Plusieurs bilans effectués par la Commission européenne et les services de contrôle nationaux ont régulièrement dénoncé les détournements de la directive et les très nombreux cas de fraude. En 2012, on estimait ainsi à 300 000 ou 350 000 le nombre de travailleurs détachés en France, alors que 170 000 d’entre eux étaient officiellement déclarés. S’ils représentent moins de 2 % de la population active, force est de constater que leur forte concentration, en particulier dans les métiers du bâtiment, de l’agriculture et des transports, met en péril nos entreprises, notamment les plus petites, déjà fortement affectées par la crise économique.
La législation européenne en la matière est devenue insuffisante, voire inefficace. Pis, elle est devenue un véritable outil de concurrence déloyale qui déstabilise des pans entiers de l’économie française. L’absence de dispositions concrètes en matière de contrôle participe pleinement à l’explosion de la fraude au détachement.
Ces abus ont conduit la Commission européenne à présenter, en mars 2012, une proposition de directive d’exécution. Je tiens, à ce titre, à saluer l’engagement du gouvernement français, qui a enfin permis de trouver un compromis lors de la réunion du Conseil des ministres « emploi, politique sociale, santé et consommateurs » du 9 décembre 2013. Le texte initial n’était en effet pas acceptable et constituait véritablement une régression pour notre pays. La détermination dont a fait preuve Michel Sapin a permis aux États membres de s’entendre sur un accord globalement satisfaisant pour la France.
Aujourd’hui, il nous est proposé de transposer cette directive d’exécution, adoptée le 16 avril dernier par le Parlement européen. Il s’agit de mettre en place les outils nécessaires pour prévenir et sanctionner le dumping social, notamment en impliquant la responsabilité du donneur d’ordre et du maître d’ouvrage. Nous ne pouvons que saluer l’initiative de nos collègues socialistes de l’Assemblée nationale.
Cette proposition de loi devrait en effet permettre d’endiguer les fraudes, de donner aux corps de contrôle un ensemble de règles visant à la fois à améliorer leur information quant aux situations observables sur le terrain et à orienter leurs contrôles, et de renforcer le caractère dissuasif des sanctions encourues par les contrevenants. Je pense notamment à la possibilité de poursuivre un donneur d’ordre pour les fraudes relevant d’un de ses sous-traitants, au renforcement des pénalités pour les infractions de travail illégal commises en bande organisée, ou encore à la mise en place d’une liste noire sur internet, où figureront les entreprises qui auront été condamnées à une amende de plus de 15 000 euros pour travail illégal. Sur ce point, nous vous proposerons d’ailleurs que l’inscription sur cette liste noire se fasse quel que soit le montant de l’amende.

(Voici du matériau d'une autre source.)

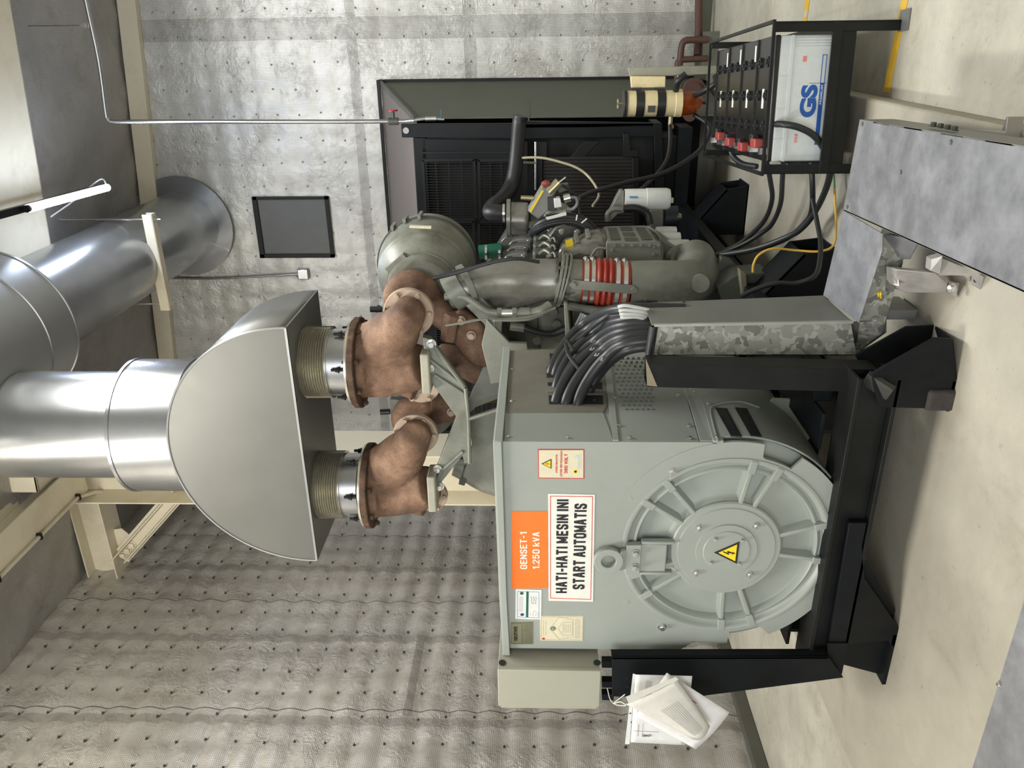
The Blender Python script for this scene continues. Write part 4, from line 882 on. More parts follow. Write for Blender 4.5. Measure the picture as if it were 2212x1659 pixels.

Les modifications apportées tant par l’Assemblée nationale que par notre commission des affaires sociales vont dans le bon sens et nous y souscrivons pleinement.
Pour autant, comme l’a rappelé la rapporteur, dont je salue l’excellent travail, cette proposition de loi ne suffira pas, à elle seule, à lutter contre les abus liés au détachement des travailleurs. Il faudra envisager l’instauration d’une véritable harmonisation sociale et mettre fin à la dichotomie qui existe entre les règles relatives à la sécurité sociale et celles qui portent sur le droit du travail en cas de détachement. En France, nous devrons également renforcer la coopération entre les différents agents de contrôle, améliorer la réponse pénale et utiliser davantage les sanctions administratives.
Pour toutes ces raisons, les sénateurs du RDSE apporteront leur soutien à cette proposition de loi.